● **WHAT TO PRODUCE**
Copy each line that has the string "parts" somewhere in it.

● **GIVEN DATA**
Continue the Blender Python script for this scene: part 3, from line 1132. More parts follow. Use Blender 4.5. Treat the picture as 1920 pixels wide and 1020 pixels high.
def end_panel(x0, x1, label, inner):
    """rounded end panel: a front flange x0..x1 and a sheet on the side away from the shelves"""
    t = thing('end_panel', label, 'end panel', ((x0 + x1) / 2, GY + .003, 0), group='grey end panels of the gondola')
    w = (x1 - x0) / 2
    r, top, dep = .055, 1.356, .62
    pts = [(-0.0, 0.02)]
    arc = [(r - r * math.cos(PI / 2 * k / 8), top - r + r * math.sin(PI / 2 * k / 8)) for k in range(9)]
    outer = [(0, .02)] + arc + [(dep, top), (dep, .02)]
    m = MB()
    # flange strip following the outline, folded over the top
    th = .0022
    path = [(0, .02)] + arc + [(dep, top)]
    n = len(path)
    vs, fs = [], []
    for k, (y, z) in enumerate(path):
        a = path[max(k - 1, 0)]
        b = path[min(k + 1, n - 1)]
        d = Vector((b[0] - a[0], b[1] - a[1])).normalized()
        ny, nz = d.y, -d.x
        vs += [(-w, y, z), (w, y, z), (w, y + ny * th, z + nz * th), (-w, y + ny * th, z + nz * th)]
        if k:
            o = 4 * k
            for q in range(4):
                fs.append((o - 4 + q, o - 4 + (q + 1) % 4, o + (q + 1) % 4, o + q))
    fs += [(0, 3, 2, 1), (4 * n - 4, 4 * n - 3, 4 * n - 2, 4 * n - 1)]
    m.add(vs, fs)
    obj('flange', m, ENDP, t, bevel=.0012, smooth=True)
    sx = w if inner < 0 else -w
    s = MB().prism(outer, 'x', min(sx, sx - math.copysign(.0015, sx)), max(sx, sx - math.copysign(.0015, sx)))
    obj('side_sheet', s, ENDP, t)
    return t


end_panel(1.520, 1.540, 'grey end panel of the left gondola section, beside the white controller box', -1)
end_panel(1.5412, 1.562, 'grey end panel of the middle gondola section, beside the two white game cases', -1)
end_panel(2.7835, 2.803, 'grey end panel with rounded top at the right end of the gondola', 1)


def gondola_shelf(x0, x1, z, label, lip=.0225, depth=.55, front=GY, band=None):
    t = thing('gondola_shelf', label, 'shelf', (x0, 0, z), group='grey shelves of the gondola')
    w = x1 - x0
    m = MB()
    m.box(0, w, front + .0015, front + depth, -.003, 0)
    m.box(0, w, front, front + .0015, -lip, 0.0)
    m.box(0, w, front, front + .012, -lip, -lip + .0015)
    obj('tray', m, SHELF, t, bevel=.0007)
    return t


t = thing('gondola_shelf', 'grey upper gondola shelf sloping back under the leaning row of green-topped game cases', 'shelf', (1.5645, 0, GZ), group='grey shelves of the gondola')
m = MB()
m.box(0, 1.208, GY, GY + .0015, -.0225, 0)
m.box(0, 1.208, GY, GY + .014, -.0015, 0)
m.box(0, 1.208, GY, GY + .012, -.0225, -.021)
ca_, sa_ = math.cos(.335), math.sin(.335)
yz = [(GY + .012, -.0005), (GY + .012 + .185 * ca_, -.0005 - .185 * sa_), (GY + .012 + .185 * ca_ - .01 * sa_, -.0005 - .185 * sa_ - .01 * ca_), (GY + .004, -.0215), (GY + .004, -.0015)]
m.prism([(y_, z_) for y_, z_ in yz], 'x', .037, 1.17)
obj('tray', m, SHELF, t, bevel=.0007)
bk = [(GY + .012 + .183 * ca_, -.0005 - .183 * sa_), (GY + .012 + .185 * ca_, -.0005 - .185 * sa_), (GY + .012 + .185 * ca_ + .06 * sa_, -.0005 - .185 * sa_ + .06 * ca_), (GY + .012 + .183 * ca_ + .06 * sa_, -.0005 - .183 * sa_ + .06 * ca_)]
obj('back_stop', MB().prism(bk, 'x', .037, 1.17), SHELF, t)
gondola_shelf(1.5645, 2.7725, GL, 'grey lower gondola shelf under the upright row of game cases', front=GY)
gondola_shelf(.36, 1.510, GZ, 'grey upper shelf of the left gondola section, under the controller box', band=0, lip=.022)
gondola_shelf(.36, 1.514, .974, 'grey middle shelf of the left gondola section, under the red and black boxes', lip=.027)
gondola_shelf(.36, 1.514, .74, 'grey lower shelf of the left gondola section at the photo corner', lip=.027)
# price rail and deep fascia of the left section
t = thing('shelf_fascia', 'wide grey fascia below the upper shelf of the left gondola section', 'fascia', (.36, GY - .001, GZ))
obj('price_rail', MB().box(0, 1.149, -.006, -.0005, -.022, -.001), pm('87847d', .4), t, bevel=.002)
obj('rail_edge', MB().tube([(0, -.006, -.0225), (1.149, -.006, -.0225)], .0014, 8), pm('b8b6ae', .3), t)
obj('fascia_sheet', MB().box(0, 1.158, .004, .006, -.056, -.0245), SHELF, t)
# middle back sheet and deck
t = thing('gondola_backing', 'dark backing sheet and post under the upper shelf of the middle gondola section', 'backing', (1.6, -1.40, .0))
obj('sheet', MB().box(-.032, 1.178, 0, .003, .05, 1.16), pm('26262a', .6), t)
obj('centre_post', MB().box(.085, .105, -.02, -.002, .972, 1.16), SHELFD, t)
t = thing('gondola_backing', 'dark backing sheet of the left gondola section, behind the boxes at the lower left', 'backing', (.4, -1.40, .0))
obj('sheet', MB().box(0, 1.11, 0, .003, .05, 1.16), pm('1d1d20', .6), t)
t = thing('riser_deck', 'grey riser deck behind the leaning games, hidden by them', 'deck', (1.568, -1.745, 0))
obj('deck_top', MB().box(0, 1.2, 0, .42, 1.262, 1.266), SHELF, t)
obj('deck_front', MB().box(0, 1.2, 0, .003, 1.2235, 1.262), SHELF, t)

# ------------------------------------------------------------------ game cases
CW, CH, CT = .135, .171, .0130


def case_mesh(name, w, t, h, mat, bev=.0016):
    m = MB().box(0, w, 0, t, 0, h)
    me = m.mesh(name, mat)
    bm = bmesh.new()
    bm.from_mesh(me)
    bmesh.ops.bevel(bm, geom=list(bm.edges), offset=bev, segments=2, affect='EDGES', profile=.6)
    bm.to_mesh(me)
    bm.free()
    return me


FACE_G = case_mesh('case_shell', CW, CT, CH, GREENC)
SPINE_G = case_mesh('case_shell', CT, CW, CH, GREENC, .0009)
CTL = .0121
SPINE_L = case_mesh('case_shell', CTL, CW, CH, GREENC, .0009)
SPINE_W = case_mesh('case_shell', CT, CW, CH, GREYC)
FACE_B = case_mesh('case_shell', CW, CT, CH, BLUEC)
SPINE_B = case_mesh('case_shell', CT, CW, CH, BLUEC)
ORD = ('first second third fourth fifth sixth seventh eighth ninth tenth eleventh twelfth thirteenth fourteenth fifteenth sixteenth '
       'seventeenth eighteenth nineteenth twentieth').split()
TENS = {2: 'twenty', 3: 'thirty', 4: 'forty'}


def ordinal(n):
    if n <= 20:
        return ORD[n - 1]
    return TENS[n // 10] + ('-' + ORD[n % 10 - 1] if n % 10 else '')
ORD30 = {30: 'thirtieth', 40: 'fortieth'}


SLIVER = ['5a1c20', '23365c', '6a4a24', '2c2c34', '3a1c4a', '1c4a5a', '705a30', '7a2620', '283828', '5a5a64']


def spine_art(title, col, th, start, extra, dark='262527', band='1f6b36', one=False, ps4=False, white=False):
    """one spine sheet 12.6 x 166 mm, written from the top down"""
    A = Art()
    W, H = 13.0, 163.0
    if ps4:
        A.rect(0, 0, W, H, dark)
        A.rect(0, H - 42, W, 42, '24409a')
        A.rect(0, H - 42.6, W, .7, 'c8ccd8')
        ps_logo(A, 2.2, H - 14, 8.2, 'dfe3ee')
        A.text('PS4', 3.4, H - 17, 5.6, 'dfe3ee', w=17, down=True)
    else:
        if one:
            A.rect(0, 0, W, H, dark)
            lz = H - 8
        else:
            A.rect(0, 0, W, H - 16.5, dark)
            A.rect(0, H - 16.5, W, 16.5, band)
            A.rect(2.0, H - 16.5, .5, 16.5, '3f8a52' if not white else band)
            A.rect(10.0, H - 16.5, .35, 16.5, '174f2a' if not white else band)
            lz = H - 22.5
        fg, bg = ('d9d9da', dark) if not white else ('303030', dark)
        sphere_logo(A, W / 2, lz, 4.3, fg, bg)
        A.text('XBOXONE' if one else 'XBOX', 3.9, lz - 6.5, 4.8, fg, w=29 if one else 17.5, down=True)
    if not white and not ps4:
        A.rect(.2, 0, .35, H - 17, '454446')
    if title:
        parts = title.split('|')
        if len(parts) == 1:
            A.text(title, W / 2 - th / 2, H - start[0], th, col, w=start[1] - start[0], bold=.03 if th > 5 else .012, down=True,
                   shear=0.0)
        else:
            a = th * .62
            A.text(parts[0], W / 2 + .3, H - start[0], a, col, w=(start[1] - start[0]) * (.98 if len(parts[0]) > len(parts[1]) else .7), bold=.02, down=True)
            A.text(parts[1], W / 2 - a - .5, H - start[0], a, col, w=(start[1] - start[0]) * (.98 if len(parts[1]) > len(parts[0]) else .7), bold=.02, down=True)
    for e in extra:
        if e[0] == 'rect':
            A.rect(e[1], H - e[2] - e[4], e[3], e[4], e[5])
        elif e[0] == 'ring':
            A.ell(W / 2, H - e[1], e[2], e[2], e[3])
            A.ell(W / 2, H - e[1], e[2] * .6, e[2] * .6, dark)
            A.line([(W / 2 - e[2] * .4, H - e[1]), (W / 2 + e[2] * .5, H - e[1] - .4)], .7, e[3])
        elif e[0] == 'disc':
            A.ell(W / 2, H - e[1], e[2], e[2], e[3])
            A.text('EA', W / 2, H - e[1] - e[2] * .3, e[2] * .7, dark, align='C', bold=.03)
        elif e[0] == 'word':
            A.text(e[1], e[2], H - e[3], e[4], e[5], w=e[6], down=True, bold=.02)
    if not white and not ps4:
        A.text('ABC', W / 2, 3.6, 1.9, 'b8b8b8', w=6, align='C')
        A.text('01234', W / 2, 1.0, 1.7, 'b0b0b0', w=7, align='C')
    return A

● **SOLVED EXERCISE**
Continue the Blender Python script for this scene: part 3, from line 1132. More parts follow. Use Blender 4.5. Treat the picture as 1920 pixels wide and 1020 pixels high.
        parts = title.split('|')
        if len(parts) == 1:
            A.text(parts[0], W / 2 + .3, H - start[0], a, col, w=(start[1] - start[0]) * (.98 if len(parts[0]) > len(parts[1]) else .7), bold=.02, down=True)
            A.text(parts[1], W / 2 - a - .5, H - start[0], a, col, w=(start[1] - start[0]) * (.98 if len(parts[1]) > len(parts[0]) else .7), bold=.02, down=True)